Buena parte del atractivo del giro es que se vuelve adictivo conforme la adrenalina fluye desde lo más alto del organigrama hasta el más humilde de los colaboradores. Por ejemplo, cuando hay que cumplir con un itinerario en medio de malas condiciones meteorológicas, pagar una factura vencida a un proveedor estratégico, despachar hasta su límite una aeronave, pasar una revisión técnica por parte de la autoridad o negociar un millonario contrato de adquisición de aeronaves.
No cabe duda que la aviación es una actividad intensa en todos los sentidos, en especial en lo que toca a manejo de riesgos y administración de recursos financieros.
En este contexto, los dueños, en especial los de las empresas pequeñas o medianas, sufren enormes presiones para mantener las aerolíneas funcionando, lo cual supone un gran esfuerzo y a veces significativas inyecciones de capital, algo que no todos los inversionistas quieren o pueden hacer.
Afortunadamente la gran mayoría de ellos se comprometen con sus empresas, a las que valientemente blindan financieramente permitiendo a sus competentes administradores hacer verdaderos milagros con los recursos.
¿Pero qué sucede cuando los dueños de una aerolínea deciden que ya no pueden o ya no quieren seguir invirtiendo en ella?
No es sencillo disimularlo y tarde o temprano las malas noticias comienzan a permearse iniciando un proceso de erosión del liderazgo efectivo, esencial componente de la gestión de una organización, remitiendo a los colaboradores a un ambiente de desconcierto, falta de dirección, inseguridad, ineficiencia y desánimo, fenómeno magnificado por la incertidumbre que lo único que hace es convertirse en una suerte de bola de nieve conforme es transmitida voluntaria o involuntariamente dentro y fuera de la compañía.
Lo anterior, a su vez, provoca desconfianza entre algunos actores de los que depende el operador, comenzando por sus clientes y siguiendo por las autoridades aeronáuticas, bancos, proveedores y gremios, impactando finalmente en las operaciones, al grado de llevarla fácilmente al cese de vuelos, no sin antes hacer peligrosos escarceos con los límites de la seguridad.
Como la historia lo demuestra (Líneas Aéreas Azteca, Aerolíneas Internacionales, ALMA etc.), el que los dueños “tiren la toalla” puede tomar varios matices, entre ellos, dejar de invertir en la modernización o crecimiento de flota; decidir que la aerolínea per sé ya no es negocio y comenzar a sangrarla y apretarla hasta donde aguante como un instrumento de generación de flujos de dinero para mantener o respaldar otras de sus empresas; ponerla en venta, salir corriendo cuando la empresa requiera más dinero para seguir operando o ponerla en quiebra.
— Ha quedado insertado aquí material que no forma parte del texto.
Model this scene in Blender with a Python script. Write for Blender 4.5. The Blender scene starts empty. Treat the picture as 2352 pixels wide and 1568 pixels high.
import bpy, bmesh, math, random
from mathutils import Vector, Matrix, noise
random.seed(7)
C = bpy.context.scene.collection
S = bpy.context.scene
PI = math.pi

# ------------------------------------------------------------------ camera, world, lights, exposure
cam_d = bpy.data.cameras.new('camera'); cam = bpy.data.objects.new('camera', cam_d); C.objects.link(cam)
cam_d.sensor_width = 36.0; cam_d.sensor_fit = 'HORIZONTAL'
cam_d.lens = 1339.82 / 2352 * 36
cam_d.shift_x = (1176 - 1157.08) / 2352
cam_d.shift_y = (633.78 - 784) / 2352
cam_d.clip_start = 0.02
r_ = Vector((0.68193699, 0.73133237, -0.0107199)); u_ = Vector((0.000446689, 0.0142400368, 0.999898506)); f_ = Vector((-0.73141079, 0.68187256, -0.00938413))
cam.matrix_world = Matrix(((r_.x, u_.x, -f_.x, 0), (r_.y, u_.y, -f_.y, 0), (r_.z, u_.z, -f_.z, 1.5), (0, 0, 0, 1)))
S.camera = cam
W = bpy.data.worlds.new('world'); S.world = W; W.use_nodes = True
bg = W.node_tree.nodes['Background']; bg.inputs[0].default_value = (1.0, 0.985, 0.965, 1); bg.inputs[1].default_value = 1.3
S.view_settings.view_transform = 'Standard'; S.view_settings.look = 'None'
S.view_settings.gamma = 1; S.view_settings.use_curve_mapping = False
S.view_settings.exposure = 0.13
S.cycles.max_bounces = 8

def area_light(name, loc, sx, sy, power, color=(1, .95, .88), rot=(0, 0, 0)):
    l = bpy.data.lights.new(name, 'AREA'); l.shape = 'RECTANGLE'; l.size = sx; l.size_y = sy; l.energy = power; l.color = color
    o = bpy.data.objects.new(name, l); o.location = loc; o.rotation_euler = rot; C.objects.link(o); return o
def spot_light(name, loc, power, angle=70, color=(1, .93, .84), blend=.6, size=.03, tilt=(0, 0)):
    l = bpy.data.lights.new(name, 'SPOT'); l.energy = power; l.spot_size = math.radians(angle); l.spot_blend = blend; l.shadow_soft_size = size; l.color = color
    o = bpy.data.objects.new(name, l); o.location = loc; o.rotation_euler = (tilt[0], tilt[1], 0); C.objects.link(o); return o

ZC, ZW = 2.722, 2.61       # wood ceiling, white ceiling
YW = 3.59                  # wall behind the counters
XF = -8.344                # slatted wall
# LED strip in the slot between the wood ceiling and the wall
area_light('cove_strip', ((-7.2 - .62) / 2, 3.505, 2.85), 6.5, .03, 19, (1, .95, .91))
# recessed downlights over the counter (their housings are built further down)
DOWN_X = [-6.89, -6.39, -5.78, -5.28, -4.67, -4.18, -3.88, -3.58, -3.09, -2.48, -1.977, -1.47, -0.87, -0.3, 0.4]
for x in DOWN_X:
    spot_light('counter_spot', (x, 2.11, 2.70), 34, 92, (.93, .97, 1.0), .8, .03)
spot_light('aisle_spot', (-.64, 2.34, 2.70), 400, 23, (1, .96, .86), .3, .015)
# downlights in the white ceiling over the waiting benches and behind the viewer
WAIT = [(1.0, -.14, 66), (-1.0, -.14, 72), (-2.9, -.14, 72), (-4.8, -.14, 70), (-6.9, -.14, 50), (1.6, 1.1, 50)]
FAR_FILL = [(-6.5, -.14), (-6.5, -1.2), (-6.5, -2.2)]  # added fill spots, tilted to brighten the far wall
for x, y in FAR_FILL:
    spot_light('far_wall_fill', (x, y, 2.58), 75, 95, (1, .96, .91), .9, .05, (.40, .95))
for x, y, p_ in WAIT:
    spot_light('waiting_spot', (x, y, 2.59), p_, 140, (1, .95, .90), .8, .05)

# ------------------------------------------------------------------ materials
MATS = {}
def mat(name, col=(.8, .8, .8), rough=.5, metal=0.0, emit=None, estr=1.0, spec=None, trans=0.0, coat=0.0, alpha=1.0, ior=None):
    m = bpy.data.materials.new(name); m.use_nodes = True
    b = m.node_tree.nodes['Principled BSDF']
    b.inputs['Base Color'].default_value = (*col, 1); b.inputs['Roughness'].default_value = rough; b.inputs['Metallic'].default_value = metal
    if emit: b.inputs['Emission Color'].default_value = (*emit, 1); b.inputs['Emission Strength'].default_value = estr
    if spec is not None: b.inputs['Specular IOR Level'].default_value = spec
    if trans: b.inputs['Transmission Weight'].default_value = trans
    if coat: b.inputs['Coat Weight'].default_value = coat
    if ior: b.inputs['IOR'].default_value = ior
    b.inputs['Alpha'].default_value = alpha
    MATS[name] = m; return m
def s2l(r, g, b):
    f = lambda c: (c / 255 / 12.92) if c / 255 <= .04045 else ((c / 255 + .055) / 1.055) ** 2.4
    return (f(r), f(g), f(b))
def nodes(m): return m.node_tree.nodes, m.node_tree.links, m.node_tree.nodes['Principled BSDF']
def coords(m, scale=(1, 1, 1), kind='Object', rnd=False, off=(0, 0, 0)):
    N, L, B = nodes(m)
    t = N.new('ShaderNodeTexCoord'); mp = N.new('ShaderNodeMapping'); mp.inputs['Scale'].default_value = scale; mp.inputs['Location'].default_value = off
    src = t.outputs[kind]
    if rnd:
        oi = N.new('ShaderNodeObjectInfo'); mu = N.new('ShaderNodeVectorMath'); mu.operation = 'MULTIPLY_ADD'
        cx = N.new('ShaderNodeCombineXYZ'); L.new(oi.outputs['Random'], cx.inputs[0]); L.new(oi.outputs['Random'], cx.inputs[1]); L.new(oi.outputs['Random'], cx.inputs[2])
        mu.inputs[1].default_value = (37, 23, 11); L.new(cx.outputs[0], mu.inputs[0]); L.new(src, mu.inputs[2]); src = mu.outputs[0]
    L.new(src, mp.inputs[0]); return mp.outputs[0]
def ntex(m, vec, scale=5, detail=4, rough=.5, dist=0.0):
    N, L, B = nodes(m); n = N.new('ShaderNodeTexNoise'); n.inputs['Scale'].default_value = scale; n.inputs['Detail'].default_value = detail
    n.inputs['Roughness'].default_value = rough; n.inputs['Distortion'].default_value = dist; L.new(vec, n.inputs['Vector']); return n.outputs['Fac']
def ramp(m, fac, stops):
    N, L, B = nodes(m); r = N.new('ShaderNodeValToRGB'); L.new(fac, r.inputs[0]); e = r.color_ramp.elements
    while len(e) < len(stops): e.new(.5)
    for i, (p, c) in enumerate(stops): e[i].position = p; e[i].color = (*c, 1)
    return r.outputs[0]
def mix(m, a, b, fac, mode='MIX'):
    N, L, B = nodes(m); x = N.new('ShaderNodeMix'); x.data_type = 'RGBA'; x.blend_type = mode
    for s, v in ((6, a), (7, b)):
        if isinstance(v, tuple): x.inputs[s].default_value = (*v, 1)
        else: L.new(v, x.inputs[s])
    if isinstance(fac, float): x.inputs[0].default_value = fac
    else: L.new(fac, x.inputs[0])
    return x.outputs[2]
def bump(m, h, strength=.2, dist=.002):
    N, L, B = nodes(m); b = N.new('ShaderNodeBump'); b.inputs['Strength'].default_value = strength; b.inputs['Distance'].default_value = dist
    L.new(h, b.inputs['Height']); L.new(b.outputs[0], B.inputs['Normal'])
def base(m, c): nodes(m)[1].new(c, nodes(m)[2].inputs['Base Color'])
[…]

Independientemente de las formas, el resultado es devastador, en especial para los colaboradores y los proveedores que siempre terminan, como se dice coloquialmente “pagando los platos rotos”.
Por eso, cuando todo indique que los dueños de una línea aérea ya se rindieron, es tiempo de sonar las alarmas por doquier a fin de tratar de evitar un accidente; si es posible, encontrar una manera para que la empresa no se sume al enorme panteón del aerotransporte con todo lo que ello supone en materia de conectividad, pérdida de empleos y reducción de actividades económicas o blindar los legítimos derechos de los potenciales afectados, evitando de paso desgastantes litigios en los que la mayoría de las veces realmente no se gana nada.